Pistols, Handguns, and all things about carrying them

In Alaska, there are three handgun training centers operated by governmental facilities, usually the state police, or the local city government: Fairbanks, Anchorage, and like the guy from Texas, can't remember the third.
    The NRA sponsors instructors who come from one of those centers to travel the lower 48 to TRAIN local police department handgun instructors on how to safely handle pistols for patrol officers in the street.
    By accident, as usual for me, I met the guy, last night in the B-17 Museum while on duty as a docent. What an interesting conversation.

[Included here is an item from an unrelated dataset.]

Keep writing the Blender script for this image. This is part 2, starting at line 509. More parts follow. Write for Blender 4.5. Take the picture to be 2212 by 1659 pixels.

    Alaska, you may know, is one of the states, like Arizona with an open carry lack of laws, that is to say, " you got a gun - go right a head and carry it. No permits, no licenses, no by-your-leave. If you feel so inclined to feel the need, or threatened - do it. The only proviso is you must NOT be a convicted felon, just like in Arizona. IF they catch you, convicted felons, with a pistol, bad things happen.
   However, as logic and day follows the night, the bad guys don't listen to the law, anyway. So honest Alaskans like Arizonans can carry pistols open or hidden at their pleasure.
   I asked the question of him, my Alaskan friend: Since your laws have been dropped, has gun violence gone up, or down? Down, he said. All police in Alaska report that it is quieter. " It's strange...we've become a more polite state," he quipped.